> **Task to carry out**:
Count every line below in which "scene" occurs, then give only the count.

> **Data shown**:

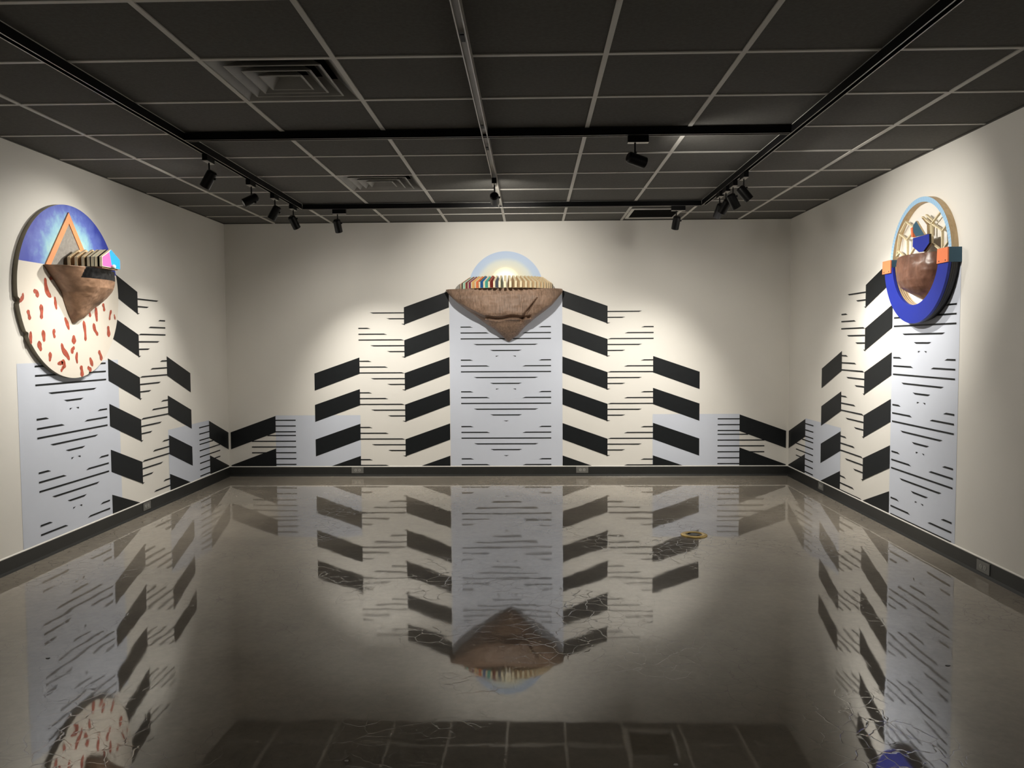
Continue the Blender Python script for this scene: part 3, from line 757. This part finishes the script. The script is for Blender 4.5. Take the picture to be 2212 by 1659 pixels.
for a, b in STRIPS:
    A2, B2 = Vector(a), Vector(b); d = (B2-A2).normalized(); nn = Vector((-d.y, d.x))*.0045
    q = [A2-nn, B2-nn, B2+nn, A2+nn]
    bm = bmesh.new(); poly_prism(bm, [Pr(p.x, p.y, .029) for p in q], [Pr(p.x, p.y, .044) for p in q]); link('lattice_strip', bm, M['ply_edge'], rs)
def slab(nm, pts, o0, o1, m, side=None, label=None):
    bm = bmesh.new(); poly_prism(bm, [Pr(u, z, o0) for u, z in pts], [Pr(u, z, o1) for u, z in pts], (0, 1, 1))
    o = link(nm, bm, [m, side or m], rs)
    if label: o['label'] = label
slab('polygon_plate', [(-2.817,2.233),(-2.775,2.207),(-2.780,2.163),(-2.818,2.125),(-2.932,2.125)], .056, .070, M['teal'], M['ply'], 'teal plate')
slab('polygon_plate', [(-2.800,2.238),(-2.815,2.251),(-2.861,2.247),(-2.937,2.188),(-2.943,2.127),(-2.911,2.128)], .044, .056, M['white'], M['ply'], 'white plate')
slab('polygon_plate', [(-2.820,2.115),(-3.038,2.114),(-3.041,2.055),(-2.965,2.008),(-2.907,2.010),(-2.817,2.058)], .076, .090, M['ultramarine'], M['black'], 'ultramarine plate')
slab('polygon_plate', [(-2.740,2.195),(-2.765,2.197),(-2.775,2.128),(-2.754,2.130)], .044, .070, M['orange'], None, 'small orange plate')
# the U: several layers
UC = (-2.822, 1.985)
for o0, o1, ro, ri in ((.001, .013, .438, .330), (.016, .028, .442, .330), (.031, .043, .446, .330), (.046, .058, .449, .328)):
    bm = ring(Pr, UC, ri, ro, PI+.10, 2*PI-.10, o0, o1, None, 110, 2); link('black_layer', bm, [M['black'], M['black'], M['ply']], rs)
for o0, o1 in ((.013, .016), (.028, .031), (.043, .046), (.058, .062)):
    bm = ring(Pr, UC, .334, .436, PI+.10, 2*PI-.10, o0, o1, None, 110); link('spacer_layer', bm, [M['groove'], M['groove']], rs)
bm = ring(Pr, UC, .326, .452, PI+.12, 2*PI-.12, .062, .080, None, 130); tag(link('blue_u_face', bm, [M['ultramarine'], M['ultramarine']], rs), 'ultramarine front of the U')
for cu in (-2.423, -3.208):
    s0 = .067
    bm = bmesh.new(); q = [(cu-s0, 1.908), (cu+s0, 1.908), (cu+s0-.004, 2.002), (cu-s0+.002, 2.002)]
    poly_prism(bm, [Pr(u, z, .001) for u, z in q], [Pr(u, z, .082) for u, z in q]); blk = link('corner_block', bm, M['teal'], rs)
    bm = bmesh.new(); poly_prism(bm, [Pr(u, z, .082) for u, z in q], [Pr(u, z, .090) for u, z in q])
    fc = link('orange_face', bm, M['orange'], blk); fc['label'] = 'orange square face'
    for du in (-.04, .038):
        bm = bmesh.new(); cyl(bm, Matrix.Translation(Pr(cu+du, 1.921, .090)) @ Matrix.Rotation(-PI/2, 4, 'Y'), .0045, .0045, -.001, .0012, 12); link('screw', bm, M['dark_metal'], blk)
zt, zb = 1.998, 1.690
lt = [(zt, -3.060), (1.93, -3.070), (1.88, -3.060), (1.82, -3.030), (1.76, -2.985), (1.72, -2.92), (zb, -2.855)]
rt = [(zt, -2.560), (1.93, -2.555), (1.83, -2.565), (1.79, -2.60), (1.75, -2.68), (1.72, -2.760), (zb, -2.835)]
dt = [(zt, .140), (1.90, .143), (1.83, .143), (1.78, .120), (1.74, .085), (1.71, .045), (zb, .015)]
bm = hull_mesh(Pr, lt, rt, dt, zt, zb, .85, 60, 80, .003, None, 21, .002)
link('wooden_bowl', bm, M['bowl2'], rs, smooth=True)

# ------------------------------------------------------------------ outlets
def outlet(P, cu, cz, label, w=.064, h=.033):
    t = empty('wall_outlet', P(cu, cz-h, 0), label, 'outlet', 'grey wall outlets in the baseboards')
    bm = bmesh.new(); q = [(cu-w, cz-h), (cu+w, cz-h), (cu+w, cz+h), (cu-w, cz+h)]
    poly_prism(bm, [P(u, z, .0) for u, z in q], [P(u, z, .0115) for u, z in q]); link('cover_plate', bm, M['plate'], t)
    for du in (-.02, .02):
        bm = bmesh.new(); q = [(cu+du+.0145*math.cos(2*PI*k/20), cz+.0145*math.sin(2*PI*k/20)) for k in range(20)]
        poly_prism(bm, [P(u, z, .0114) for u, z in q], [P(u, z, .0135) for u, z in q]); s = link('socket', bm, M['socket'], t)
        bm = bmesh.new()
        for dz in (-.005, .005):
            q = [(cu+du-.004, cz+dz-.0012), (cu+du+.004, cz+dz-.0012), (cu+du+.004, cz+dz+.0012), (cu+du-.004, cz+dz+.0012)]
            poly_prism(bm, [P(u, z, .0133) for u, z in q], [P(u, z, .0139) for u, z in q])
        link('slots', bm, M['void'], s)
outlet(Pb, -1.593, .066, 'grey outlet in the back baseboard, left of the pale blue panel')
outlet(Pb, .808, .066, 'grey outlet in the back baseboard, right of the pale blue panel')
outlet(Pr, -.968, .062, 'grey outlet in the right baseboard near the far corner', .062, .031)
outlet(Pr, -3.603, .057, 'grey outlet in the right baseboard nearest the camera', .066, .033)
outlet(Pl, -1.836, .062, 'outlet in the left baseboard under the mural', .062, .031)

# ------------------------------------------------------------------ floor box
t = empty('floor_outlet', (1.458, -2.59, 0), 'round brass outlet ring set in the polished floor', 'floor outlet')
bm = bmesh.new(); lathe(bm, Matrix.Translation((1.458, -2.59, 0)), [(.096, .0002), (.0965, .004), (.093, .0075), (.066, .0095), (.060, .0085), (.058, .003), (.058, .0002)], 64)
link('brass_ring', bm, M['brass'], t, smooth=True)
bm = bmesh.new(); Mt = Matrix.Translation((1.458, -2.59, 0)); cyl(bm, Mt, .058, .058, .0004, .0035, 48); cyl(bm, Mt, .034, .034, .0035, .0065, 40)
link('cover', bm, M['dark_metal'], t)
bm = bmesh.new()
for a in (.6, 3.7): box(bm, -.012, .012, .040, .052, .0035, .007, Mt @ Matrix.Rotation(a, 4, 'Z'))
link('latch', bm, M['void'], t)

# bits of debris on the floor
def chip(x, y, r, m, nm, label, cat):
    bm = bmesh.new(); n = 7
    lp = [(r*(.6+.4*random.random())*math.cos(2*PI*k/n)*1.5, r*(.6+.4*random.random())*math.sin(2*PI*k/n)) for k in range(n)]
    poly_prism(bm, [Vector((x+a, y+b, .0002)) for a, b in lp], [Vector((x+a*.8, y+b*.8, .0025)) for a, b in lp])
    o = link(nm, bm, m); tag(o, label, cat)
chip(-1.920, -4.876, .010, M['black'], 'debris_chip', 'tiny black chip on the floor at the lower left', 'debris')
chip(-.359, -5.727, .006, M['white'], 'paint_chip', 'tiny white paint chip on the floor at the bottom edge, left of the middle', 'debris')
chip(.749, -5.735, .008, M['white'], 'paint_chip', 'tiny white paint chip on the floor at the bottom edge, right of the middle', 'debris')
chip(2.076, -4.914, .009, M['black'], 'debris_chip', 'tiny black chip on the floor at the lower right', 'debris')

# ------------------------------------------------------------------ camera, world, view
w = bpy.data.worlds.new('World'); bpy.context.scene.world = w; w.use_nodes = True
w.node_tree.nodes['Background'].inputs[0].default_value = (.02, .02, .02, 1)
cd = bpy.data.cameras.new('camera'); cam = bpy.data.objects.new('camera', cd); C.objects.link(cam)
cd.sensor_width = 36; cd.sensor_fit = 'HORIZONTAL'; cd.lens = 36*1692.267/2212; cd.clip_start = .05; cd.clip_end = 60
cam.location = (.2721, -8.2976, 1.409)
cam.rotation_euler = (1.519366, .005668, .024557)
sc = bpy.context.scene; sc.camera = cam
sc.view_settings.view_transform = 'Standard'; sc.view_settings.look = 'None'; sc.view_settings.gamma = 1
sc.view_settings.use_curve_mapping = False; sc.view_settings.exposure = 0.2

> **Final result**:
3